Odair Hellmann e os auxiliares Marcão, Edevaldo de Freitas e Daniel Cerqueira estudaram os times que causaram problemas ao Flamengo. Antes do Liverpool, o River Plate de Marcelo Gallardo havia causado problemas ao Flamengo na final da Libertadores. O Santos de Jorge Sampaoli tirou o time rubro-negro da zona de conforto ao goleá-lo por 4 x 0 na última rodada do Brasileirão. Pressionou também no encontro do primeiro turno, quando o Flamengo sofreu para vencê-lo no Maracanã. O Independiente del Valle de Miguel Ángel Ramírez deu trabalho danado a Jesus na final da Recopa. Diferentes modelos para Hellmann bater no liquidificador e adaptar ao que tinha pela frente na final da Taça Rio e terá na decisão do Estadual.
No pré-jogo, comentei com o colega Victor Gammaro que o Fluminense havia aumentado as chances de superar o Flamengo ao tirar Fred e Paulo Henrique Ganso da lista do jogo. Uma das premissas para bater de frente com propostas de jogo como a de Jorge Jesus é marcação perfeita, com compactação, eficiência no passe e muita, muita velocidade no contra-ataque.
Fred e Ganso jogam em outra rotação. Funcionar contra adversários frágeis. Não em um duelo de altíssimo nível contra o Flamengo. Também compartilhei com o Gammaro a opinião de que os chamados lances de bola parada seriam cartas na manga da equipe tricolor. O gol de cabeça do lateral-direito Gilberto, que antes havia desperdiçado chance semelhante, nasce de uma cobrança de falta do meia Nenê. Por sinal, o veterano incomodou os alas rubro-negros.
Como pregou Jürgen Klopp no título do Liverpool na final do Mundial de Clubes, Odair Hellmann causou problemas ao Flamengo na decisão da Taça Rio. A pergunta a partir de agora é: conseguirá três vezes consecutivas a ponto de brindar o Fluminense com o 32° título carioca? Hellmann suportará a pressão para que Fred e/ou Ganso entrem no time? Repertório tático ele tem. Na passagem pelo Inter, formatou o time no 4-3-3, 4-1-4-1, 4-1-3-2, 4-4-2 e 3-4-3.
E do outro lado? Jesus continuará refém do “onze ideal”, como se diz em Portugal? Ou chegou a hora de mexer um pouco na panela para mudar o tempero e evitar um possível vexame no Carioca? Há um problemão na defesa desde a transferência de Marí para o Arsenal. A qualidade na saída de bola caiu. Léo Pereira não conquistou a confiança da torcida. Perdeu pênalti. Há quem defenda Gustavo Henrique como parceiro de Rodrigo Caio. Pedro vai pedindo passagem. Saiu do banco de reservas 12 vezes neste ano para marcar quatro gols. Fez outro como titular.
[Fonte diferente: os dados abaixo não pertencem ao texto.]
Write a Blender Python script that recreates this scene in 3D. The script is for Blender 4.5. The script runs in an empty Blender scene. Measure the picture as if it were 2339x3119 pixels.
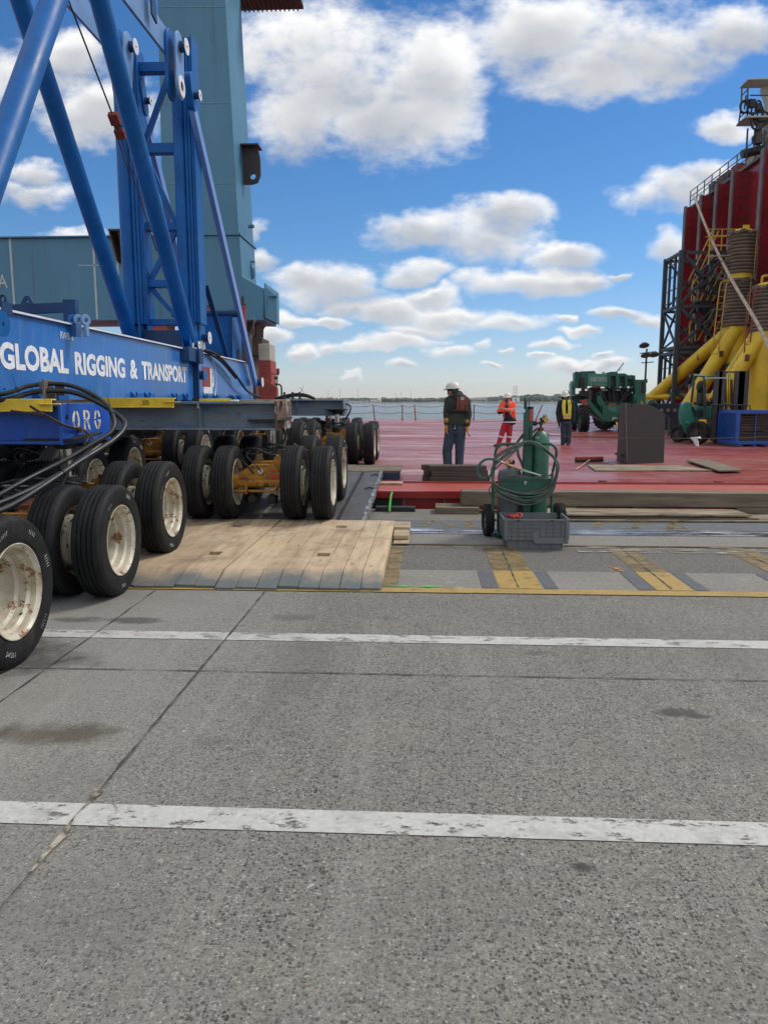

Há bem mais do que a guerra de liminares pelo direito de transmissão dos jogos a discutir. O debate no campo das ideias sobre o que pensam Jorge Jesus e Odair Hellmann é interessantíssimo. O Flamengo é favorito ao título, mas um possível título do Fluminense pode influenciar – e muito – concorrentes rubro-negros no Campeonato Brasileiro.